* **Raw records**
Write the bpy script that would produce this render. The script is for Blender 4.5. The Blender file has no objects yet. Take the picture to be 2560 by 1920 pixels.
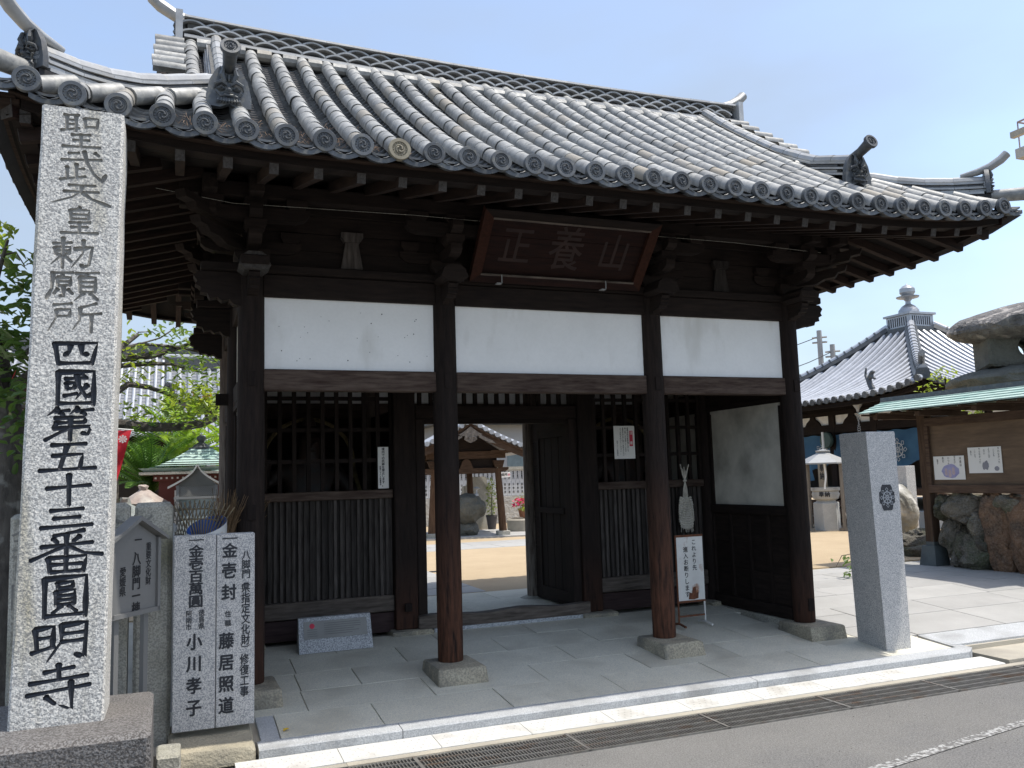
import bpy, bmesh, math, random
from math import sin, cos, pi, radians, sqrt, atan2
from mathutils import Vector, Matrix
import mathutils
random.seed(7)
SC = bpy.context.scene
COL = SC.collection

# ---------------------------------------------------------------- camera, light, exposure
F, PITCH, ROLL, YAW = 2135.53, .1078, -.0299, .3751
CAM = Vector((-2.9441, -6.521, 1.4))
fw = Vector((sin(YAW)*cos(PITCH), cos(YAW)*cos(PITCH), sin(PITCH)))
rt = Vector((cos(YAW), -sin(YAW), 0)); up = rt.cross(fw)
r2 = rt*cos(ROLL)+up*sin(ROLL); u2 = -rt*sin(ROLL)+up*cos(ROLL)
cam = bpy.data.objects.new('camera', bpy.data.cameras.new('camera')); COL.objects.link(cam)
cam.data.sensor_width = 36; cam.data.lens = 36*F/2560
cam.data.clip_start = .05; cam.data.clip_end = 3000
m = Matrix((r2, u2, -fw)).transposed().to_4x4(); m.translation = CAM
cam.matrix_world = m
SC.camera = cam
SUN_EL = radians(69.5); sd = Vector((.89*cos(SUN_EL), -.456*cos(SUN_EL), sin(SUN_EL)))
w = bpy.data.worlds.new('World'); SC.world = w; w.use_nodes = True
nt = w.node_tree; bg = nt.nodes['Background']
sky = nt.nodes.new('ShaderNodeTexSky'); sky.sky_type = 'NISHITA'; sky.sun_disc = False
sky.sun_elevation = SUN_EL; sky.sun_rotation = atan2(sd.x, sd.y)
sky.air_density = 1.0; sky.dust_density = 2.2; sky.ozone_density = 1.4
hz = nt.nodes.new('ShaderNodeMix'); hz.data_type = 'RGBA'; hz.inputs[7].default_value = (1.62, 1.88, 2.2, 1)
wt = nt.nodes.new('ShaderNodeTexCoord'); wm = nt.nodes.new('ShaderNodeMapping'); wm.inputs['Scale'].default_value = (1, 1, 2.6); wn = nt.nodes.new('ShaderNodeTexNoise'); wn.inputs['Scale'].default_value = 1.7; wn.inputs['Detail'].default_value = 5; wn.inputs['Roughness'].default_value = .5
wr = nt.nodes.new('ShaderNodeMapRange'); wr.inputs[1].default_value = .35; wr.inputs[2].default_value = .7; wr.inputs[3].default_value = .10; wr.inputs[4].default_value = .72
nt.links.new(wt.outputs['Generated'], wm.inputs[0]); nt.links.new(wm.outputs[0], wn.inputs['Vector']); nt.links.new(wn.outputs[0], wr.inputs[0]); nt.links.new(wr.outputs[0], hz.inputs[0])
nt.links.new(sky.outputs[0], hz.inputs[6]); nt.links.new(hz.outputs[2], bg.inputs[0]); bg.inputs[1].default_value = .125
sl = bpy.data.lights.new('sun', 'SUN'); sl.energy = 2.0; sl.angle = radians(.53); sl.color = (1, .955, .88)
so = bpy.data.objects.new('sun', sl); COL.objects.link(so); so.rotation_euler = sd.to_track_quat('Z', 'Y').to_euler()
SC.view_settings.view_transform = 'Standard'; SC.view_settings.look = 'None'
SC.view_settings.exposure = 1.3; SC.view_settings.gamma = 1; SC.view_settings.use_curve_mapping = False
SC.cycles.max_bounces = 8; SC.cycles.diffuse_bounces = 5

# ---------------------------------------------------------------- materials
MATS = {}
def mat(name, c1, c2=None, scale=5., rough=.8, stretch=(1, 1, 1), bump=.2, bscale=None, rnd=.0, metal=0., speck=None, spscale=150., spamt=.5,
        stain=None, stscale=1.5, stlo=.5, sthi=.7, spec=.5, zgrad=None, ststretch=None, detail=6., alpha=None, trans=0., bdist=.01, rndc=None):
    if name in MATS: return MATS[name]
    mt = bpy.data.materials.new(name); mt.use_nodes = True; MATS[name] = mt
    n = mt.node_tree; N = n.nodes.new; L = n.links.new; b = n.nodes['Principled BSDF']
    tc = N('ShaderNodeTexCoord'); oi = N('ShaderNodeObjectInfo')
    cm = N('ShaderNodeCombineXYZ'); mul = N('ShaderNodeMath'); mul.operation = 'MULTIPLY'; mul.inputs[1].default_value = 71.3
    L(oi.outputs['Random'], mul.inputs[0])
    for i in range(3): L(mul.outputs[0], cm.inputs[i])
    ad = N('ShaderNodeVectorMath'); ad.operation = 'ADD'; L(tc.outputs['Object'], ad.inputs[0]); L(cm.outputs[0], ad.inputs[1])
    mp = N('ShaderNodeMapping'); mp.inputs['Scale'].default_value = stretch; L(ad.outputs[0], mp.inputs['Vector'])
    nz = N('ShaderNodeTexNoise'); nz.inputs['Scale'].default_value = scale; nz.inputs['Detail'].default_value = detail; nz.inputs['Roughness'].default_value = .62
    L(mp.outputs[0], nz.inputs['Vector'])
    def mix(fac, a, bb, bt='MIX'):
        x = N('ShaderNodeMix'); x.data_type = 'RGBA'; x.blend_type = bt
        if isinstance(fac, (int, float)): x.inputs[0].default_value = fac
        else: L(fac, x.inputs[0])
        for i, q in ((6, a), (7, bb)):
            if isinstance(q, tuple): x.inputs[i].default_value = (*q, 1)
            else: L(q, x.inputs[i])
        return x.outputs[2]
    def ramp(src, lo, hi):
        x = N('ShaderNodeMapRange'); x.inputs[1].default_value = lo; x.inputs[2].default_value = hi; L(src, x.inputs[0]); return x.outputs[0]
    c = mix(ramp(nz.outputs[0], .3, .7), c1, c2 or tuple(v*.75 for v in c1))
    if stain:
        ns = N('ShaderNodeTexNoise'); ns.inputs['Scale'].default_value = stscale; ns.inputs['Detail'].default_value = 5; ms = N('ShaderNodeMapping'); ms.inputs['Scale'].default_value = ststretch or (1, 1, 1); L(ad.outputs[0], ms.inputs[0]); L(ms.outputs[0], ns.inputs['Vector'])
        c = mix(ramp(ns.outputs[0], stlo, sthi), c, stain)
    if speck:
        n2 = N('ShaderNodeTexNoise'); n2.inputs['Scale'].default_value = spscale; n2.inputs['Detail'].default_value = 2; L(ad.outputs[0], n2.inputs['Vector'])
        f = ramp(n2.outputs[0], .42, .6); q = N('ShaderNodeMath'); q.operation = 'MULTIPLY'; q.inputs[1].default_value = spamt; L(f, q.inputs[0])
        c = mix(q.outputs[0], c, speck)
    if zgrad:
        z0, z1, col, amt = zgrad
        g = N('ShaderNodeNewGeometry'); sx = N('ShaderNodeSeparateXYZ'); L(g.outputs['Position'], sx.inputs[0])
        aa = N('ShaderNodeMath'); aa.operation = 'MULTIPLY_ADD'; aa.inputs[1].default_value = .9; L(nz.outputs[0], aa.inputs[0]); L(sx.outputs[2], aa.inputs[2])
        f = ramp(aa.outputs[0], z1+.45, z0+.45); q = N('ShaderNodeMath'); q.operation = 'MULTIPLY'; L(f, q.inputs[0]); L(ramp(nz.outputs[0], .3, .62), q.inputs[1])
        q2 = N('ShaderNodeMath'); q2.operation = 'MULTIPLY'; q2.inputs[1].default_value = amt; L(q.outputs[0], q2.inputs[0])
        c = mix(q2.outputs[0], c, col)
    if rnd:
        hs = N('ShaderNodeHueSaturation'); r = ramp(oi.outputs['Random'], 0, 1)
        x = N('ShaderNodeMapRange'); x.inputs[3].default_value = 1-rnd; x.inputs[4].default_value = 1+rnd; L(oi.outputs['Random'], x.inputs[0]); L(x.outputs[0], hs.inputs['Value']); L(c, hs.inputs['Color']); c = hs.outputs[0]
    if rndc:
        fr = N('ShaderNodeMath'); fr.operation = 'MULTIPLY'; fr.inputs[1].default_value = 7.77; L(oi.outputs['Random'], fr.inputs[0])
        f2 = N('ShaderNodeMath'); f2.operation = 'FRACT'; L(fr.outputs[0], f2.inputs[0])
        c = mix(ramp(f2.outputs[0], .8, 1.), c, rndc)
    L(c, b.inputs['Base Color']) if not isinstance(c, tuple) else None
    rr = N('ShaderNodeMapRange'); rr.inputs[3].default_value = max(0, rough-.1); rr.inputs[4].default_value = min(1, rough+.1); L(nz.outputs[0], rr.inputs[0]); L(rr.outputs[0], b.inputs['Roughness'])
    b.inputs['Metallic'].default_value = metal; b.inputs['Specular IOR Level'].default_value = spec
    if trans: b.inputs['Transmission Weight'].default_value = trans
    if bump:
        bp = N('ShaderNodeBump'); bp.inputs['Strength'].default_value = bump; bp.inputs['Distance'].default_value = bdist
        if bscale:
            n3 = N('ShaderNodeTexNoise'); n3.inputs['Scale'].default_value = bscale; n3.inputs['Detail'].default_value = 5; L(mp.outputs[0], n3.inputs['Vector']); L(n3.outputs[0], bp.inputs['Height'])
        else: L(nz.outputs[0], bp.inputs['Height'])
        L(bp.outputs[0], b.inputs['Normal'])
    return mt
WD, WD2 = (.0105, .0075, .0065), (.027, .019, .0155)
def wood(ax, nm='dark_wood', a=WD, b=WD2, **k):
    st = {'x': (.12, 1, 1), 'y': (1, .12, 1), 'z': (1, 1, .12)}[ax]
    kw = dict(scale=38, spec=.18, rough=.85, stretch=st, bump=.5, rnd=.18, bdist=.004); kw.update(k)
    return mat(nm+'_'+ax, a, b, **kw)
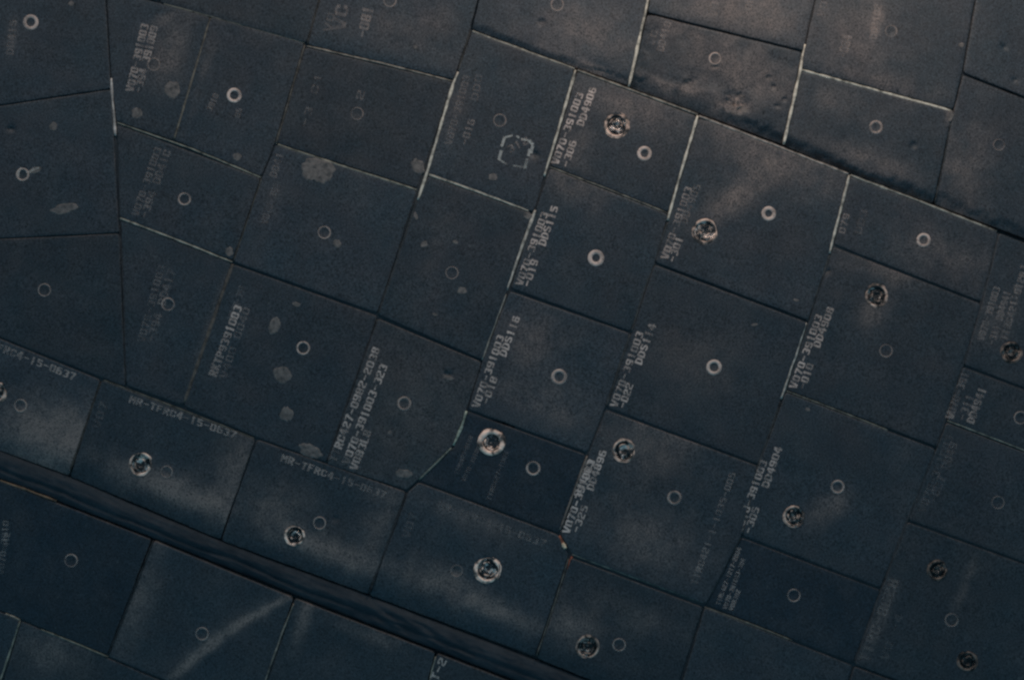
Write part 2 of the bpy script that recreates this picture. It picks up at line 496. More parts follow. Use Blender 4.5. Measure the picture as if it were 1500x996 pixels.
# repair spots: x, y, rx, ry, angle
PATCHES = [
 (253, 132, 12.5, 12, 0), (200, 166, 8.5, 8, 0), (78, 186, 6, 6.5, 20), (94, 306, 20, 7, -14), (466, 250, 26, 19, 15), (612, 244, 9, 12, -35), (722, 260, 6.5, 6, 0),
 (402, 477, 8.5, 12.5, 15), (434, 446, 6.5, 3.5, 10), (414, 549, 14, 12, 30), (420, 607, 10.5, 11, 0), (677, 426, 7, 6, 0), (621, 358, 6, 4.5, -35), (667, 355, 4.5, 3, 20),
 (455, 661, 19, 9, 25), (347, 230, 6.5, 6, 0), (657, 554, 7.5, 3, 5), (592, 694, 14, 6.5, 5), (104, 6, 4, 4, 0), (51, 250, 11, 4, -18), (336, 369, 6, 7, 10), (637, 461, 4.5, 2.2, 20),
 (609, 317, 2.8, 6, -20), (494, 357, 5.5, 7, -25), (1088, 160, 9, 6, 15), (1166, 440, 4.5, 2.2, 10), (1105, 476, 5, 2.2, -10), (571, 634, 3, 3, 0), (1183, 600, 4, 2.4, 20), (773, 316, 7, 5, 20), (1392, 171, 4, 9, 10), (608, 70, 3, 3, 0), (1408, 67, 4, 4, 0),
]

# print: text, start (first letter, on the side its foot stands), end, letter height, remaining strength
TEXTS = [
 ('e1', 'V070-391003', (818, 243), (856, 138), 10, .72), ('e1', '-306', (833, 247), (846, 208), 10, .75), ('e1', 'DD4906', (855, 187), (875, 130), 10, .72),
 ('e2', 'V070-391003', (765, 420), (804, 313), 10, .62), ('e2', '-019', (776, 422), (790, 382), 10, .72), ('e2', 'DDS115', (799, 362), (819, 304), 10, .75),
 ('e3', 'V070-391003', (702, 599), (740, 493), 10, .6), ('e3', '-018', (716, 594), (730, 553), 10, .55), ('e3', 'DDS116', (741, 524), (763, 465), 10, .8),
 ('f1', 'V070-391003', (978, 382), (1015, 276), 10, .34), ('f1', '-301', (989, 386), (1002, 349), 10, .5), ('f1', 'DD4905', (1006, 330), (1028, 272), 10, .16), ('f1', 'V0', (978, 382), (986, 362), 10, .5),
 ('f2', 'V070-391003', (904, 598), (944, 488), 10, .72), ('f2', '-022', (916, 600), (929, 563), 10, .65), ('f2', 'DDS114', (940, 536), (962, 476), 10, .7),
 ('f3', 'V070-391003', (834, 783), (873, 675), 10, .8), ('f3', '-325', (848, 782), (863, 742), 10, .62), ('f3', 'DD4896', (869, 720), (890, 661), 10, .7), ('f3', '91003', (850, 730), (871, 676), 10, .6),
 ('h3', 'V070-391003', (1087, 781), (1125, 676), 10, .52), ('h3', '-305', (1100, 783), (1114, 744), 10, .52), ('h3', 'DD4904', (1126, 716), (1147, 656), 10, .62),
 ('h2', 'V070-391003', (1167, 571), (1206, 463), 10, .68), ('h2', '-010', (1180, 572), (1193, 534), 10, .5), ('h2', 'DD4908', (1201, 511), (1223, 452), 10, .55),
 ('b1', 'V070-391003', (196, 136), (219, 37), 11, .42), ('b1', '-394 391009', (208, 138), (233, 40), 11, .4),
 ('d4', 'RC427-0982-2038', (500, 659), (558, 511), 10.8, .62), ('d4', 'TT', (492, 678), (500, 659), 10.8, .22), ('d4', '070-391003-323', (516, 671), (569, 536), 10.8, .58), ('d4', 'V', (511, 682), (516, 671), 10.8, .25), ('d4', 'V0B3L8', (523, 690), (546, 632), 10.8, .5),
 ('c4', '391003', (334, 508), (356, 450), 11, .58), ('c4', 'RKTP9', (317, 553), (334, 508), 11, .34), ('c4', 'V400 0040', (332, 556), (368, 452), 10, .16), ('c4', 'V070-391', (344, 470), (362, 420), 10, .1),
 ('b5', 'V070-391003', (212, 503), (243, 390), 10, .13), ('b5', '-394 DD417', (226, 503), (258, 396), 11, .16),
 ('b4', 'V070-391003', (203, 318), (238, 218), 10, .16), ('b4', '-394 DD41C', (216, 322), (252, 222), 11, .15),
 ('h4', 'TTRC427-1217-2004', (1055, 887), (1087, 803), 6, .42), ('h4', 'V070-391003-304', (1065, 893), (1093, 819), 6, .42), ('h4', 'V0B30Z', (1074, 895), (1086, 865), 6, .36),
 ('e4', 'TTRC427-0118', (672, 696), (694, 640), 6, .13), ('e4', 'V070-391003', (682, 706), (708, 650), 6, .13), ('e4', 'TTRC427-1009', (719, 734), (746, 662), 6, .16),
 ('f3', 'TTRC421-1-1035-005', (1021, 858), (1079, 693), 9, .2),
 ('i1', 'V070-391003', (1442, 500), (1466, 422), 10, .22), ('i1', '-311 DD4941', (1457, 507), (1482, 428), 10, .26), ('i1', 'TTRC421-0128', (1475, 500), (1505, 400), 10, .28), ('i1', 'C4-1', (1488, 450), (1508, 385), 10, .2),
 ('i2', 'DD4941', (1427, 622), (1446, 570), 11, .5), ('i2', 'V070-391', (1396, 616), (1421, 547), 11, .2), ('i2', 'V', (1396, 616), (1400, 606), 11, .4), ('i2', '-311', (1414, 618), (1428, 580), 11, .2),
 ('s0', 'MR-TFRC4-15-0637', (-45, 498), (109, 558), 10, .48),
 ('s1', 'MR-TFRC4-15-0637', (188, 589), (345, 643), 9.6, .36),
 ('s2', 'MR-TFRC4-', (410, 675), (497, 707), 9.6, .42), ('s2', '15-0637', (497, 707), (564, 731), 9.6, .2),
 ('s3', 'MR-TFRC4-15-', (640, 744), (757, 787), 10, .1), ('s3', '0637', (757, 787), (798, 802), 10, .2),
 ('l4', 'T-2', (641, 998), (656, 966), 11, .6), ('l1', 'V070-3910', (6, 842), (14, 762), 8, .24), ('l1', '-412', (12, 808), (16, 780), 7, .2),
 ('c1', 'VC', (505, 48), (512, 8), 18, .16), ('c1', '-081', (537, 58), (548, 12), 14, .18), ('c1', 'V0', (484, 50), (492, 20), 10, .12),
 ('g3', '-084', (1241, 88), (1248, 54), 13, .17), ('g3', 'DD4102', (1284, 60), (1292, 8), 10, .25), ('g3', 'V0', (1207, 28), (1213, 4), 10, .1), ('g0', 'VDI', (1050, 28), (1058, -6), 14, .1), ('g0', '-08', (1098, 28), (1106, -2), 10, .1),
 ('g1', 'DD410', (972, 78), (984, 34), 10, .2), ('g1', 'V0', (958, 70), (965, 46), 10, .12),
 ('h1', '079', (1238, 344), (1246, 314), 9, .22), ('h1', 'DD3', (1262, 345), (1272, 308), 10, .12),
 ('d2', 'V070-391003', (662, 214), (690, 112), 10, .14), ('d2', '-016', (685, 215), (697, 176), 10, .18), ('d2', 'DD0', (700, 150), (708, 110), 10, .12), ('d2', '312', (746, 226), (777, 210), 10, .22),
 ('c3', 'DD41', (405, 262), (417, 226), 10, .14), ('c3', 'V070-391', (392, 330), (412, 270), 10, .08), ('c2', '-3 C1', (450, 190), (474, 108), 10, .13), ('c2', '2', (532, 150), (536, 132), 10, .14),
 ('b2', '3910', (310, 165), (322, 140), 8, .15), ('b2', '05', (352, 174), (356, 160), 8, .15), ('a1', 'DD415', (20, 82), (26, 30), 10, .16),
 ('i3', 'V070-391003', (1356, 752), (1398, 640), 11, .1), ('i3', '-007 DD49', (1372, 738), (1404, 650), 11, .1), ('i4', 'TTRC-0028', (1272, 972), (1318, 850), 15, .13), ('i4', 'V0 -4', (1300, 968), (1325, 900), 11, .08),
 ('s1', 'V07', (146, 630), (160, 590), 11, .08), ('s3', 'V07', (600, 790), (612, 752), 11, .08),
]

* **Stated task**
Transcribe the lines beginning at the one that contains "g = N('ShaderNodeNewGeometry');" and ending at the one that contains "q2 = N('ShaderNodeMath');", with nothing added or left out.

* **Solution**
        g = N('ShaderNodeNewGeometry'); sx = N('ShaderNodeSeparateXYZ'); L(g.outputs['Position'], sx.inputs[0])
        aa = N('ShaderNodeMath'); aa.operation = 'MULTIPLY_ADD'; aa.inputs[1].default_value = .9; L(nz.outputs[0], aa.inputs[0]); L(sx.outputs[2], aa.inputs[2])
        f = ramp(aa.outputs[0], z1+.45, z0+.45); q = N('ShaderNodeMath'); q.operation = 'MULTIPLY'; L(f, q.inputs[0]); L(ramp(nz.outputs[0], .3, .62), q.inputs[1])
        q2 = N('ShaderNodeMath'); q2.operation = 'MULTIPLY'; q2.inputs[1].default_value = amt; L(q.outputs[0], q2.inputs[0])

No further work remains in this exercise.